● **TASK DIRECTIONS**: The material below contains a line with "Write part 2" and a line with "obj('rear_housing', b, M['black'], P)". Copy exactly those two lines and all lines between them.

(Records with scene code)

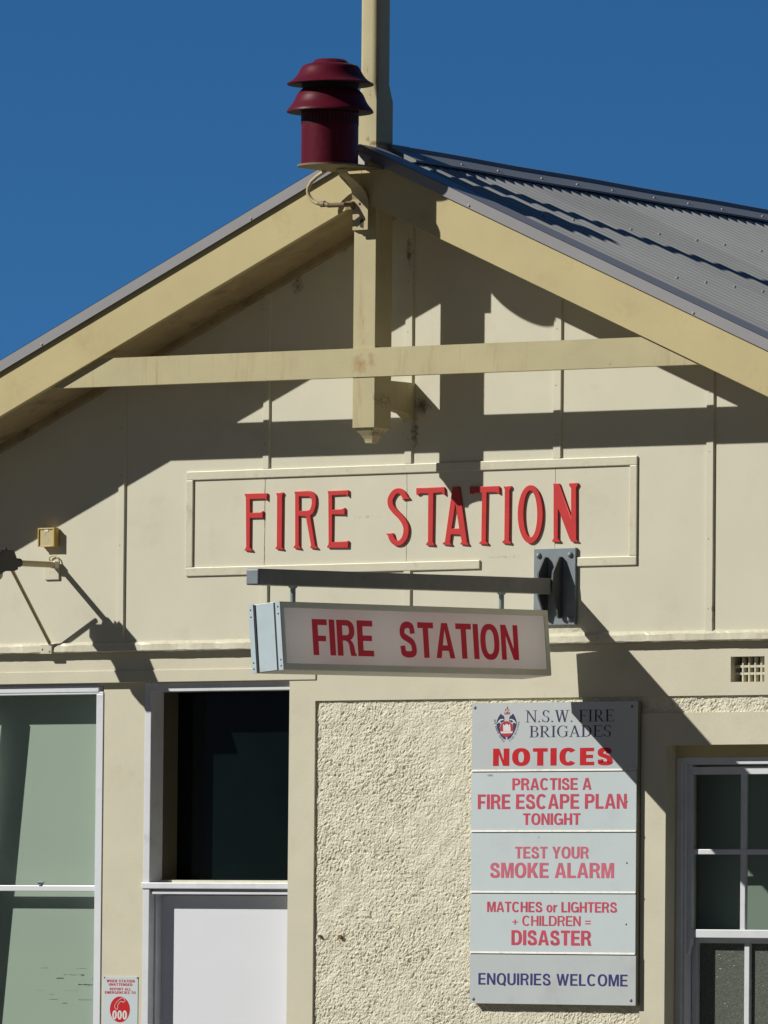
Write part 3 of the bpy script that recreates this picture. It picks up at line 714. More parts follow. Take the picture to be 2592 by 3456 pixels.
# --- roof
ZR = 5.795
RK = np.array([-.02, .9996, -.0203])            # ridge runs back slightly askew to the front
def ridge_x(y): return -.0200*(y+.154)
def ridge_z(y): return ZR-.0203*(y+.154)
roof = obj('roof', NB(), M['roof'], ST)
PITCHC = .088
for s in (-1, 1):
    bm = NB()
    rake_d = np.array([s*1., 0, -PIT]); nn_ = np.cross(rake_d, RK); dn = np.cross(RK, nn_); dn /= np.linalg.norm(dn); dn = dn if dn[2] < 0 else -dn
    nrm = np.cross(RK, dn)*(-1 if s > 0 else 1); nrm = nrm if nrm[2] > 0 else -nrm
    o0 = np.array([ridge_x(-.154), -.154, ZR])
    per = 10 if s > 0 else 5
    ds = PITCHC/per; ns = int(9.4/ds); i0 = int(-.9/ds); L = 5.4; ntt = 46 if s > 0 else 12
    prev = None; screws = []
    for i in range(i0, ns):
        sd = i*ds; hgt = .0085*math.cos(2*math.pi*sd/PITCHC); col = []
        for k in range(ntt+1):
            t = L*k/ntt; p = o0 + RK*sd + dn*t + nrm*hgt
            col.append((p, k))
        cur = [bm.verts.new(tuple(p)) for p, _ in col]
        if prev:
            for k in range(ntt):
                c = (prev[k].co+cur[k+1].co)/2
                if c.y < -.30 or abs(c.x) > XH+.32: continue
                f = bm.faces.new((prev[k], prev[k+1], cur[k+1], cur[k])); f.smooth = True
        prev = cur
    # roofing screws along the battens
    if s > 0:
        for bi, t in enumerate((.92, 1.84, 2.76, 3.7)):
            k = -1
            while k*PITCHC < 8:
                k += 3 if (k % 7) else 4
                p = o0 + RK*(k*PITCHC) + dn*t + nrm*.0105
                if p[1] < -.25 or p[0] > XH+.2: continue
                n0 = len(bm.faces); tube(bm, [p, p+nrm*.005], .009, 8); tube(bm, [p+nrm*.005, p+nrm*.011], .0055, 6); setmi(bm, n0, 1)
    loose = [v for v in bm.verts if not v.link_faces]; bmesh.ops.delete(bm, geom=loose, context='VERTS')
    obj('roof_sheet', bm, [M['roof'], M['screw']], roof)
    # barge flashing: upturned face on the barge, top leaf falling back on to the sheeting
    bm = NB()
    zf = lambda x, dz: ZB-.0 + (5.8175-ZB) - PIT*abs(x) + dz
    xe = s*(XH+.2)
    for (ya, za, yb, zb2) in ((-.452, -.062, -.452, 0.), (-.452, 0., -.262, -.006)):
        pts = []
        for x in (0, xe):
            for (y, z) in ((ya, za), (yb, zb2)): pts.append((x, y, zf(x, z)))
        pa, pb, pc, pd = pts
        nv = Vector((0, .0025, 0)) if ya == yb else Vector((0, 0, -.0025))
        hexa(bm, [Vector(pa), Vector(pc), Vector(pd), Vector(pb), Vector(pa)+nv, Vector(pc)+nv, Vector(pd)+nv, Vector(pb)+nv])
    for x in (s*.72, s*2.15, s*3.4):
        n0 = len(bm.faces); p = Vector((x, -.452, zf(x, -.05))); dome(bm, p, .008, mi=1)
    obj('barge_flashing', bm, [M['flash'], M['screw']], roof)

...

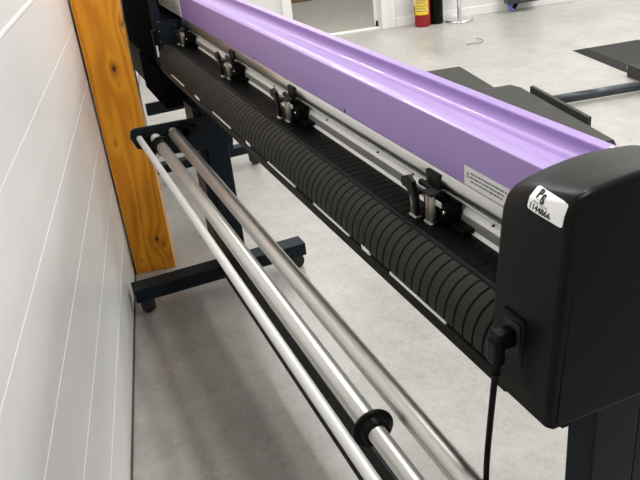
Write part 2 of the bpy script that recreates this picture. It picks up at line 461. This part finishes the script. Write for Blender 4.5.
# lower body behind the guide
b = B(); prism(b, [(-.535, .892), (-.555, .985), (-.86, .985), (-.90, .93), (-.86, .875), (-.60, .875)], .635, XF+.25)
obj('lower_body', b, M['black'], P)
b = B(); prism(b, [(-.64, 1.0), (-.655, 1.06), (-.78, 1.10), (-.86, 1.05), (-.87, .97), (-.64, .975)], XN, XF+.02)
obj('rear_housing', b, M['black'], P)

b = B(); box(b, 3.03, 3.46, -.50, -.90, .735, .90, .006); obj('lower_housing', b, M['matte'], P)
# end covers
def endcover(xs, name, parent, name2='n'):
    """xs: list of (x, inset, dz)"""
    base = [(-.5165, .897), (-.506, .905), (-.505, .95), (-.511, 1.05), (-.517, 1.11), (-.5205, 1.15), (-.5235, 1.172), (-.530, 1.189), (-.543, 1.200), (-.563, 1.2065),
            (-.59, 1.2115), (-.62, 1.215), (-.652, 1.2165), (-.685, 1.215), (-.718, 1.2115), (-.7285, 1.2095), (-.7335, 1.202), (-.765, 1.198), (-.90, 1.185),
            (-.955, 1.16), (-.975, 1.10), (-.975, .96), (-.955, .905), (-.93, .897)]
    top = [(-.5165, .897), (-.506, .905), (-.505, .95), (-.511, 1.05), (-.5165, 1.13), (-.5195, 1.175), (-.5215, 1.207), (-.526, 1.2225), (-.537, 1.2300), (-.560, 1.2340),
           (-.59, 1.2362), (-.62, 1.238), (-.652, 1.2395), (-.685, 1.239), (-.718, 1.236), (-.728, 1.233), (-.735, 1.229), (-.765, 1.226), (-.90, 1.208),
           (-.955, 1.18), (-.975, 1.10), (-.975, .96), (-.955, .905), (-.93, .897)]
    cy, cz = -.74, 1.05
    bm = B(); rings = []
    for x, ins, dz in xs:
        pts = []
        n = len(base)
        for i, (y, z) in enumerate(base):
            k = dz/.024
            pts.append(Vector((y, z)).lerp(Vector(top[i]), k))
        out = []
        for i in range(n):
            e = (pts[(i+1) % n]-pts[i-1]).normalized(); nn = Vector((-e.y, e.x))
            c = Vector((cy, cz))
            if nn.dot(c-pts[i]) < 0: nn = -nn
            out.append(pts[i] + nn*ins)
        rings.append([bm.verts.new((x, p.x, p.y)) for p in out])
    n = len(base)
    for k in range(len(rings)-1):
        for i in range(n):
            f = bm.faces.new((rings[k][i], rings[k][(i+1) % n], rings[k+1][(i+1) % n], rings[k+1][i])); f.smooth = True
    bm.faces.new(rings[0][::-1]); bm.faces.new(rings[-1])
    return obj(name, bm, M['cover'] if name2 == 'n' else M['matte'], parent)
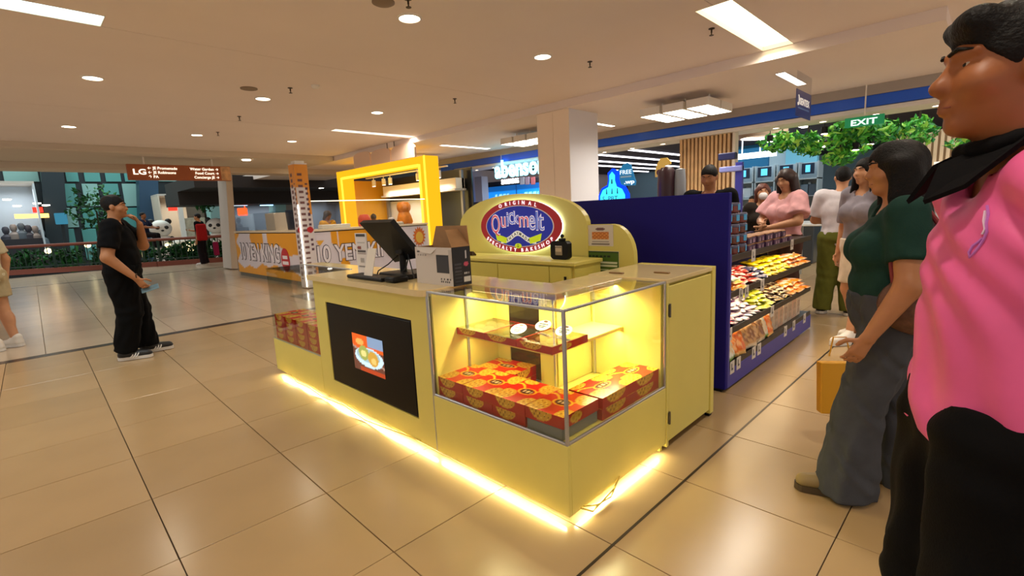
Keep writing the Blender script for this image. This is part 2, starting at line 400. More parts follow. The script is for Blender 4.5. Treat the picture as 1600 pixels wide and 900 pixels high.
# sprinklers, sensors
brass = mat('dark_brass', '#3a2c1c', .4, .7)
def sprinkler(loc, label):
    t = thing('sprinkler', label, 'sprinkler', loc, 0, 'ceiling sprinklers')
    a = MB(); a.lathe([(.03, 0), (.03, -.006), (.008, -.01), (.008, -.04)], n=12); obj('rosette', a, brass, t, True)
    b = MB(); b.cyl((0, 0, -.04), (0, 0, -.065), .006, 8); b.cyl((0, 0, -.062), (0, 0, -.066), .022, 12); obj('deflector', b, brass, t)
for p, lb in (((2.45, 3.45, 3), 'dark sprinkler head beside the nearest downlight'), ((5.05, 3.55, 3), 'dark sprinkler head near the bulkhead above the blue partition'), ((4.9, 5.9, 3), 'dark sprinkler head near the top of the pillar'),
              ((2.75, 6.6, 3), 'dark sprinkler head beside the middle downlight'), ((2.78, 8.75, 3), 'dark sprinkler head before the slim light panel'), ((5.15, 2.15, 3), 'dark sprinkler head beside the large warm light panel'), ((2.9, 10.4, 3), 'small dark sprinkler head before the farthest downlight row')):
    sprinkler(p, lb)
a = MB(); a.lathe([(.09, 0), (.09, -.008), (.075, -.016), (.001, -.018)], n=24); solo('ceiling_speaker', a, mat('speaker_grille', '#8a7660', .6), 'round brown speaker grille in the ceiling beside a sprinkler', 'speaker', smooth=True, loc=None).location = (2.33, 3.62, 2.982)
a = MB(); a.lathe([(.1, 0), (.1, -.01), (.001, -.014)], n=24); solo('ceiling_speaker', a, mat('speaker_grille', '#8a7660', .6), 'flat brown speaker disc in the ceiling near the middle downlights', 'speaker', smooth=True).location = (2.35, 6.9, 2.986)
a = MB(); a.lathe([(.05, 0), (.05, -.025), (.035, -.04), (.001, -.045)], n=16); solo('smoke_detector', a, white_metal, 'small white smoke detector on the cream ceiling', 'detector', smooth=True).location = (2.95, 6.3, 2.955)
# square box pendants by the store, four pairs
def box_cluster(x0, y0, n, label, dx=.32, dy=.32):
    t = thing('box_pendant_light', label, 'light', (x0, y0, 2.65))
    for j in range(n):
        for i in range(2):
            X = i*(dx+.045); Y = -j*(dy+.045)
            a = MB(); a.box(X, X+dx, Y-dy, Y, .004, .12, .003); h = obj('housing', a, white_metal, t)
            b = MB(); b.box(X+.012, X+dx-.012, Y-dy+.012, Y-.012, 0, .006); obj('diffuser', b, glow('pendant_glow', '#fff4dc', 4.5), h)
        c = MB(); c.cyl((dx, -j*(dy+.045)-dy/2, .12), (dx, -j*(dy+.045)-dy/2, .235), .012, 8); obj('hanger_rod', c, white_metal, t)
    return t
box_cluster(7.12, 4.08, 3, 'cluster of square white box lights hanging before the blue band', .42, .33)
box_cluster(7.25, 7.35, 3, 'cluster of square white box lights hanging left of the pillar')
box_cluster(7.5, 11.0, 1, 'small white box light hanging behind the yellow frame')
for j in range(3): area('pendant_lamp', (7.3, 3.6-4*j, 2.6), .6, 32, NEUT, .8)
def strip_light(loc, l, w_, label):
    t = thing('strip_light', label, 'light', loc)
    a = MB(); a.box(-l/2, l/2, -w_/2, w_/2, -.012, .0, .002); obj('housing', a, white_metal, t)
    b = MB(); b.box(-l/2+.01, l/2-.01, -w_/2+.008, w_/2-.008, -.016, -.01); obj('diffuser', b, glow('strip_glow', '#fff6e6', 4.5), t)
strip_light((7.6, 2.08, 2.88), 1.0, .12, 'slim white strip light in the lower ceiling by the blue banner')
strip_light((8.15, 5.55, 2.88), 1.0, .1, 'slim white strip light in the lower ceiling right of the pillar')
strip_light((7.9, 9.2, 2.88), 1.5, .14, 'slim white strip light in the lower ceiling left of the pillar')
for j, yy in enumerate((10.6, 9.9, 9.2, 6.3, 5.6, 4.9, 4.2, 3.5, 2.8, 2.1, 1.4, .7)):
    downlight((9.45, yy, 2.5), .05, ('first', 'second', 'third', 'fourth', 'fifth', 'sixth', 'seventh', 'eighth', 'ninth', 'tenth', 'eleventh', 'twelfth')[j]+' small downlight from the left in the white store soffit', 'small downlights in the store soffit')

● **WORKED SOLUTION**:
Write part 2 of the bpy script that recreates this picture. It picks up at line 461. This part finishes the script. Write for Blender 4.5.
# lower body behind the guide
b = B(); prism(b, [(-.535, .892), (-.555, .985), (-.86, .985), (-.90, .93), (-.86, .875), (-.60, .875)], .635, XF+.25)
obj('lower_body', b, M['black'], P)
b = B(); prism(b, [(-.64, 1.0), (-.655, 1.06), (-.78, 1.10), (-.86, 1.05), (-.87, .97), (-.64, .975)], XN, XF+.02)
obj('rear_housing', b, M['black'], P)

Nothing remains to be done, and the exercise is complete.